Um tal materialismo deve tomar as palavras como objetos concretos, assim como os objetos da natureza, com a diferença de que as primeiras são fabricadas pelo homem. Em suma, fazer com que as significações jorrem para fora das palavras, fazer delas ESCVLTVRAS. Impronunciáveis, as palavras são vistas como inscrições que falam.

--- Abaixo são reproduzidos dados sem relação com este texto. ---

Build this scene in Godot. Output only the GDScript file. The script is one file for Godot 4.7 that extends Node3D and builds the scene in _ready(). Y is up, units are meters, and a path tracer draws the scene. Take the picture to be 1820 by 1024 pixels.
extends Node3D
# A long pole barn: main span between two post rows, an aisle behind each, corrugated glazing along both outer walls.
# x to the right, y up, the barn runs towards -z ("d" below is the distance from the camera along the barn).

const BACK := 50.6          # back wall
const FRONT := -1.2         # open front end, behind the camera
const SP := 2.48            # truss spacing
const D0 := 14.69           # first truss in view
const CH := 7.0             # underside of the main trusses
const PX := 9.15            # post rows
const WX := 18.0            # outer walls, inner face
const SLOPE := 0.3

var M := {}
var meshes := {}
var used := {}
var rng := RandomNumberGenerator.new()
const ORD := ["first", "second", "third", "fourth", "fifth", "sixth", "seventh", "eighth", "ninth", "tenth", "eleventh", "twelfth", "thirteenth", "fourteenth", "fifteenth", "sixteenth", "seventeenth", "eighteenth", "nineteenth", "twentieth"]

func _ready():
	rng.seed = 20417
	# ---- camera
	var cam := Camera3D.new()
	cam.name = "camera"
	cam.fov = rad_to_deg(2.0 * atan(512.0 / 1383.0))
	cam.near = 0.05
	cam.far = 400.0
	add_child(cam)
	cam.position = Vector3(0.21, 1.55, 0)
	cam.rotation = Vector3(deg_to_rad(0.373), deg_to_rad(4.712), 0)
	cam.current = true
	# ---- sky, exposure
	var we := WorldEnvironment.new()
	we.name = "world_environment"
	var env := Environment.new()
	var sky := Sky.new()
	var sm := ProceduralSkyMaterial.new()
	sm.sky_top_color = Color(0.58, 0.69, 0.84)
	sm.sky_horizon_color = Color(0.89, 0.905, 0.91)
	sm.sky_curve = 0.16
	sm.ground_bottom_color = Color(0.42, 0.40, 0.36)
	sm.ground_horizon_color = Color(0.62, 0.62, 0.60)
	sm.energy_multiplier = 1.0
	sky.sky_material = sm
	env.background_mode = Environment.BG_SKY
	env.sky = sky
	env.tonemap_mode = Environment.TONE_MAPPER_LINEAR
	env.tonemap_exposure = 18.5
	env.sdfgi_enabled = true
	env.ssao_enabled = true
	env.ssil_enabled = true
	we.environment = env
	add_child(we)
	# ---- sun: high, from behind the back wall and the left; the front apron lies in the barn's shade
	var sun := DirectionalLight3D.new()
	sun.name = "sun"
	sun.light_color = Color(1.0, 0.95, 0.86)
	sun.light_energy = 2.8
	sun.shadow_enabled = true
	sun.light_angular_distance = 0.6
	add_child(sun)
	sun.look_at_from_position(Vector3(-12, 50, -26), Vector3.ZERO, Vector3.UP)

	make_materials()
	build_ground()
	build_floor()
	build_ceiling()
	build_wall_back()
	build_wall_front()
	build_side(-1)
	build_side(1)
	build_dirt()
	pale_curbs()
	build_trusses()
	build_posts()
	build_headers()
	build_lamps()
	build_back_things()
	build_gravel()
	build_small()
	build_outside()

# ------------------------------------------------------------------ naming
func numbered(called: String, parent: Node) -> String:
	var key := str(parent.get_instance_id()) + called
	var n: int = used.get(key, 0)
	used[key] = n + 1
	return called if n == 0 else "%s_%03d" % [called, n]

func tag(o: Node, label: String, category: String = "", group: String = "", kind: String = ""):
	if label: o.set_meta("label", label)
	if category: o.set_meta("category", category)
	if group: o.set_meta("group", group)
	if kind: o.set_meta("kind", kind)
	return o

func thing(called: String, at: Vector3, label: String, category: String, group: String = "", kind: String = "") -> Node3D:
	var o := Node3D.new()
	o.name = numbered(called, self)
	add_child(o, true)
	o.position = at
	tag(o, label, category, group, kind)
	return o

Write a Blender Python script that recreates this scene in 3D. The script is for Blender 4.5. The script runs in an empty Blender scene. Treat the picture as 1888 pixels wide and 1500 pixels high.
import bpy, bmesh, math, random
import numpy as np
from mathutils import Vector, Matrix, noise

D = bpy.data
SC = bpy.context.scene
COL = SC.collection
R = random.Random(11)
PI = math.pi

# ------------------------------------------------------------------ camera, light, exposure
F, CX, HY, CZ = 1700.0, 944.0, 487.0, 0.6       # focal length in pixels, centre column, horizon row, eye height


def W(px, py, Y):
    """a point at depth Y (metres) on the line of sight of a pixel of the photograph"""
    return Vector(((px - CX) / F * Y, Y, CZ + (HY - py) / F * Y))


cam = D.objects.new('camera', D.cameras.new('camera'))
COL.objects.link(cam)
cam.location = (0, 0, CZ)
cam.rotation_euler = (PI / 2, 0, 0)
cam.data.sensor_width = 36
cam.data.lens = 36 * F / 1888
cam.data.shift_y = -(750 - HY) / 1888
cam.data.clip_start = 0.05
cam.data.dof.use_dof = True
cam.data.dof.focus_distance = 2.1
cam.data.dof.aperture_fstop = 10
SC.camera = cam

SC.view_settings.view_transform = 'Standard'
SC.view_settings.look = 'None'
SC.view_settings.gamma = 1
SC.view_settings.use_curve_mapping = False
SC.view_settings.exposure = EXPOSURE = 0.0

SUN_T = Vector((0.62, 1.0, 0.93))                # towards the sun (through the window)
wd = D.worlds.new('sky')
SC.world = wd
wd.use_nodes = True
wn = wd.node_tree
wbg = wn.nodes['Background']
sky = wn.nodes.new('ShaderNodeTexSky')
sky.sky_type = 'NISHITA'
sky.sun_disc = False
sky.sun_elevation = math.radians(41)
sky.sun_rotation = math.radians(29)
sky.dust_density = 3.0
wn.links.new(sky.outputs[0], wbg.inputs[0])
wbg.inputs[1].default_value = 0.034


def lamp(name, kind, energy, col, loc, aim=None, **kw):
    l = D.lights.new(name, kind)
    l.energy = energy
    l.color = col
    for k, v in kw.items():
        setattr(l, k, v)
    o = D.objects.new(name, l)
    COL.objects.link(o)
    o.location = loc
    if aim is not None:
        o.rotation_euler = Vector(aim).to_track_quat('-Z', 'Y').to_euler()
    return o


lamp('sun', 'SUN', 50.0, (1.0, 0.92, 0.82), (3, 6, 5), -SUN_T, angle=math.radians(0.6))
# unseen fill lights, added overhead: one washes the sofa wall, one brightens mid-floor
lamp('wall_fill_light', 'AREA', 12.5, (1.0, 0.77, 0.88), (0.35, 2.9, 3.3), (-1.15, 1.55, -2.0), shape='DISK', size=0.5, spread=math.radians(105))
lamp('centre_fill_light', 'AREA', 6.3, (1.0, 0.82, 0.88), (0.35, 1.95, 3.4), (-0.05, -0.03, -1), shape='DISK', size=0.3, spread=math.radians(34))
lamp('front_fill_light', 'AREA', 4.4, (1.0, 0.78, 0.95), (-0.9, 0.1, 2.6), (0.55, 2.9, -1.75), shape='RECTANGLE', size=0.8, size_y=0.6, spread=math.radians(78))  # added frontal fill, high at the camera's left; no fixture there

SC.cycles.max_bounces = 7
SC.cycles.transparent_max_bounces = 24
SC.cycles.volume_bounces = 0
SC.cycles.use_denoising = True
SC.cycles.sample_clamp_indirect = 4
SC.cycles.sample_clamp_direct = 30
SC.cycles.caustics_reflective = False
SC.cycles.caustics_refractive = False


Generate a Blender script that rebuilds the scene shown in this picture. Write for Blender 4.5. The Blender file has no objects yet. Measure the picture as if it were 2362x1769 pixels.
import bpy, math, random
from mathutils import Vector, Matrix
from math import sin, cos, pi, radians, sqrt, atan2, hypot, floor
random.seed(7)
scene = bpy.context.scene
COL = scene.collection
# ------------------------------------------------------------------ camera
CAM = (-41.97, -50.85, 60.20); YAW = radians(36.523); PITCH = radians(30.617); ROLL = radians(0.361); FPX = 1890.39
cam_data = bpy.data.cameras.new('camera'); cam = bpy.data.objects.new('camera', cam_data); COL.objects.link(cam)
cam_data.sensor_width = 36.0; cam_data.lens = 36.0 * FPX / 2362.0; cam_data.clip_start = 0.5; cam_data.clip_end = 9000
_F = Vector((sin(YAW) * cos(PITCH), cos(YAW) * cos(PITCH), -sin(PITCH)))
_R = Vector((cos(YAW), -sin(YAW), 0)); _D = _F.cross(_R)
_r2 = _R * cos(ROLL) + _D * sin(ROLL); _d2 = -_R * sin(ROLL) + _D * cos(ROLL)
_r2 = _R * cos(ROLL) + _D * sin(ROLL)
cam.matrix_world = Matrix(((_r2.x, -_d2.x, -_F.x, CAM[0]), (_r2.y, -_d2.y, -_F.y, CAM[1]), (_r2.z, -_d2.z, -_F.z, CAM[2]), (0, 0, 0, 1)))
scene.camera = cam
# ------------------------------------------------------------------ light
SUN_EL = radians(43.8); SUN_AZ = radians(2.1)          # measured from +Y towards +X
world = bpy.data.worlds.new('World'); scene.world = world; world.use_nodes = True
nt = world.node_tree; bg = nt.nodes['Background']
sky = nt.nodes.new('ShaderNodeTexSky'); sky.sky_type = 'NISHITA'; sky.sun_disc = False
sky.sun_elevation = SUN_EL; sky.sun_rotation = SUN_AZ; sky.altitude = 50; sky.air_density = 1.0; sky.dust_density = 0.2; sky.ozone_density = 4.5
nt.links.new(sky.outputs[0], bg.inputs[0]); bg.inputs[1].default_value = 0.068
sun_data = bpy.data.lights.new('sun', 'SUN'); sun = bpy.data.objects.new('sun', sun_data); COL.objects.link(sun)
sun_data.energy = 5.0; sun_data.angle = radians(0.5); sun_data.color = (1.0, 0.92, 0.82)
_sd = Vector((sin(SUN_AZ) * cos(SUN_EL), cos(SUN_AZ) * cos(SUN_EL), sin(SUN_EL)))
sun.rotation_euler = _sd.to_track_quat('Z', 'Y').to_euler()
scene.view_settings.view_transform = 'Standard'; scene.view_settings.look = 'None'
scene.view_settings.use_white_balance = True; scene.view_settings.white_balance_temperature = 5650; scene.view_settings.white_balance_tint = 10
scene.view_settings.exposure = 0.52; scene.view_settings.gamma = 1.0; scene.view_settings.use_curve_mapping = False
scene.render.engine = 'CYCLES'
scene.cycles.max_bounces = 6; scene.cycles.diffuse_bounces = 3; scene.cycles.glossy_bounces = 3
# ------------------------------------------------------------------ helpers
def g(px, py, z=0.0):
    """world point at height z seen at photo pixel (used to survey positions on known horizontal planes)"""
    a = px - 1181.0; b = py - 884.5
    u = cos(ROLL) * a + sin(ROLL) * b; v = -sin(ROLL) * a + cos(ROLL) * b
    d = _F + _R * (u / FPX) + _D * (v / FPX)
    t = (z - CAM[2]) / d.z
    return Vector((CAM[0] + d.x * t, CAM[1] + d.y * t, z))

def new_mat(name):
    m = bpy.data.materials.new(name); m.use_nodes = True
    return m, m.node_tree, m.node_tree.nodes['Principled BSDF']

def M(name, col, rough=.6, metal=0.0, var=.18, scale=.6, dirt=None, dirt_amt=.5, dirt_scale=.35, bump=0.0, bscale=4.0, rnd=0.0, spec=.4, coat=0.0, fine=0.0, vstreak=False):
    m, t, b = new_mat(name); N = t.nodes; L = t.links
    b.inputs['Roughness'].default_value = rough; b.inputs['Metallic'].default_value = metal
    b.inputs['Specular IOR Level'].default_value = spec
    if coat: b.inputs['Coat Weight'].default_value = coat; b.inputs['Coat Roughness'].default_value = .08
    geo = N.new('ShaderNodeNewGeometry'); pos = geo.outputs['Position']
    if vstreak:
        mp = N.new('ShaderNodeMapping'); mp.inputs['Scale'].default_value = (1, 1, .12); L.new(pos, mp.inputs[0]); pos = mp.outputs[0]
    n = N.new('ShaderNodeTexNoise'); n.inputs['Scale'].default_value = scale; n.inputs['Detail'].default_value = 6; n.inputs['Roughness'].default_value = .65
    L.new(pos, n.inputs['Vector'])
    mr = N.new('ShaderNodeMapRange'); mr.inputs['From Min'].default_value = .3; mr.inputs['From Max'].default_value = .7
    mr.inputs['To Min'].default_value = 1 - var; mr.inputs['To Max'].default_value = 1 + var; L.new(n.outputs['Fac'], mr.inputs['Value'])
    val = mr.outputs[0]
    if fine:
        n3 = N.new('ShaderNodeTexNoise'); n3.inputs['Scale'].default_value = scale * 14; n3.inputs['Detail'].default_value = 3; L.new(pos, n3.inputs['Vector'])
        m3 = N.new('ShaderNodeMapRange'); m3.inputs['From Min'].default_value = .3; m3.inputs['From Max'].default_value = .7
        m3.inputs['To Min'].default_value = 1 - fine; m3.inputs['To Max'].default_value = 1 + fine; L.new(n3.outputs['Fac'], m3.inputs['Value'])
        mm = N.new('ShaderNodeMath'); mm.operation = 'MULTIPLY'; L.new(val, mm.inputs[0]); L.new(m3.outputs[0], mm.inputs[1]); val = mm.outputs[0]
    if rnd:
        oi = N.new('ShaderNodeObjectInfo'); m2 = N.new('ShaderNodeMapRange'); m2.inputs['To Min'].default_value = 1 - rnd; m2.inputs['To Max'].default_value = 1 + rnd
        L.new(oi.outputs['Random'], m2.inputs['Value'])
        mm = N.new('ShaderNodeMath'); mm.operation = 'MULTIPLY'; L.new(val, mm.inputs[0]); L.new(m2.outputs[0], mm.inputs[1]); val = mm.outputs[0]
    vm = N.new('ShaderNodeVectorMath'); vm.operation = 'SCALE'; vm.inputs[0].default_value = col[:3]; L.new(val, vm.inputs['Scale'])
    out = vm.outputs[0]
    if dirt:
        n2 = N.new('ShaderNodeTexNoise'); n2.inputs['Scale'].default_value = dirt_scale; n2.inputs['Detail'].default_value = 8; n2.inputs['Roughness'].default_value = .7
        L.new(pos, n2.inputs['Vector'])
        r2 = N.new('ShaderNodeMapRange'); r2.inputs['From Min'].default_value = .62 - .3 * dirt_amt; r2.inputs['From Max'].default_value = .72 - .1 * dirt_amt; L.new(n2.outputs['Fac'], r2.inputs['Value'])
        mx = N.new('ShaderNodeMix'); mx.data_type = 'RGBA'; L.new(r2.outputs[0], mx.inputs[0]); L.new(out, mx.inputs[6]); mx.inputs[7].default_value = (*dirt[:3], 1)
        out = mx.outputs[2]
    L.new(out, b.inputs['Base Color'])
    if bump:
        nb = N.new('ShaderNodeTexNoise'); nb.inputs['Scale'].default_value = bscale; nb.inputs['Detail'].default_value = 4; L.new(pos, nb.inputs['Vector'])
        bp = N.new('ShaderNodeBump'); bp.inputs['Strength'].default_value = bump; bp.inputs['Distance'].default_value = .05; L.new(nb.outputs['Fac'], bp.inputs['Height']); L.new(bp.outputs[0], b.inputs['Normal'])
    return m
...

Esta não é a menor singularidade de Ponge, que, ao longo de seu percurso, conjuga o anarquismo mais estrito com o papel de ministro da língua francesa perfilado ao lado de Georges Pompidou. É somente quando alguém se monumentaliza, por intermédio de si ou do outro, quando alguém se institui como representante dos grandes deste mundo, que ele pode melhor focalizar a linguagem. O homem teórico não busca a consagração de seu próprio nome. Pelo contrário.
A "Entrevista por Ocasião da Morte de Stálin" (leia na página ao lado) é, sob este aspecto, reveladora, pois hoje o cúmulo do refinamento, tão pesado, continua sendo o peso do nome, leva a fazer da casa do Comissário do Povo das Nacionalidades um hotel, um templo culinário em que desfilam piedosamente os "fiéis". Os nomes da história, é no dicionário de nomes comuns, no "Littré", que Ponge os encontra, confundidos com os objetos mais cotidianos. Reside nisso a verdadeira glória.
Se a retórica de Ponge é, portanto, monumental, é na medida em que o monumento, longe de apresentar a face do eterno, da dureza e da imutabilidade cristalinas, se desenvolve no horizonte de um devir tão incerto quanto o da palavra. Cada texto encontra, assim, a pompa do mausoléu, e o corpo que ele abriga assina ao mesmo tempo o progressivo desvelamento do esqueleto e o crescimento dos versos. A pedra do monumento encontra sua fonte no lugar de sua futura fragmentação. Ponge poeta das coisas, sim. Mas somente se se ouvir de sua obra uma coragem que, por meio da retórica monumental, deixa falar o mundo em todas as suas metamorfoses.